Despite significantly boosting its research spending in recent years, the Department for International Development is failing to make the most of the research it commissions, MPs have said.

The warning came in the House of Commons International Development Committee’s report on DfID’s annual report and 2011-12 accounts, published on 31 January.

The committee notes that the department, which will see its biggest-ever budget rise in 2013, has increased its central research programme by 126 per cent in the six years to 2011–12. Spending has now reached £220 million, and is expected to grow by a further £100m by 2014-15.

Nevertheless, it adds, there are weaknesses in both the commissioning process and the way that DfID staff use the research it commissions.

One of the problems it highlights is that 27 per cent of the department’s research expenditure goes as core funding to international organisations “without any market-testing”.

In addition, there is little information about how much it is spending on UK universities, which is something it should review “to identify any sectors where UK universities look under represented”.

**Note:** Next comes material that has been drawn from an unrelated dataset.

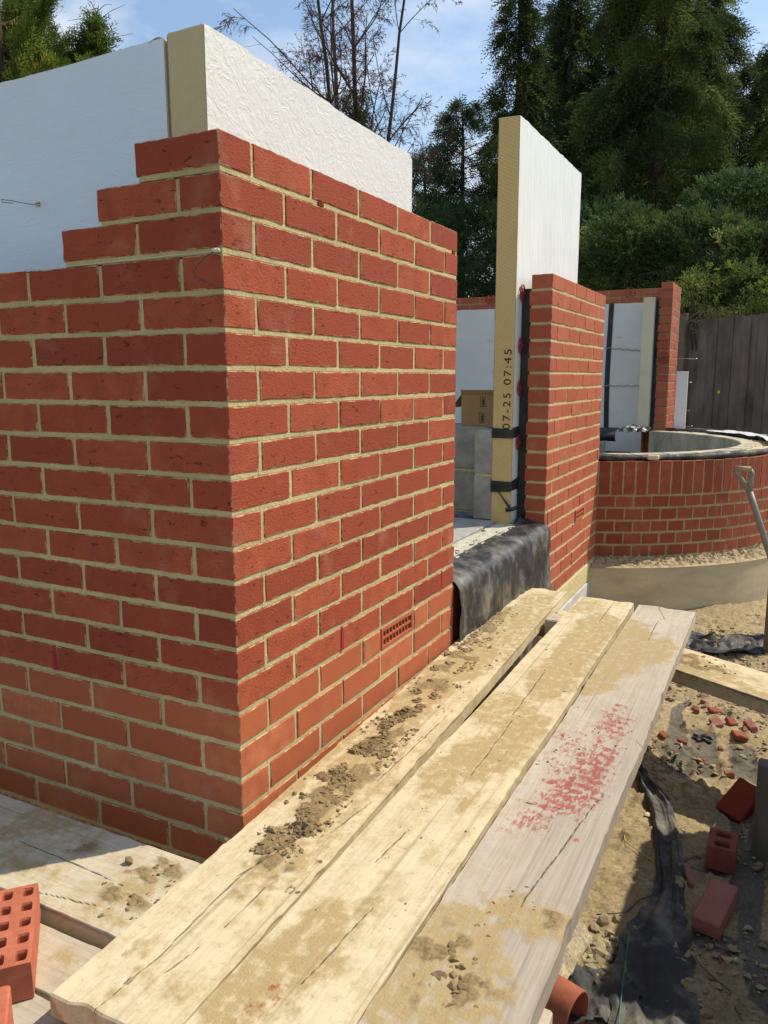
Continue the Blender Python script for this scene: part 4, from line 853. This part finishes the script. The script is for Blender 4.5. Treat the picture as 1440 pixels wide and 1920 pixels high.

The MPs also raise concerns over the department’s research portfolio, saying it doesn’t fund enough small projects. This is because its Research and Evidence Division “does not have the staff to directly manage the commissioning and oversight of all smaller research exercises,” they argue.

“To maintain a balanced portfolio of large and small projects the department may need to make greater use of the research councils and other donors and partners, such as the Gates Foundation, to commission research,” they write.

The MPs are also concerned about the way DfID staff use research and evidence. The department’s Quality Assurance Unit reported in February last year that 59 per cent of some 30 business cases it examined for issues such as use of evidence were “lacking, inappropriate or poorly employed”.

The committee says it has been told that training has since been put in place to address the problem. However, it recommends that the training should be improved and that the department should also put increased resources into its research and evidence division.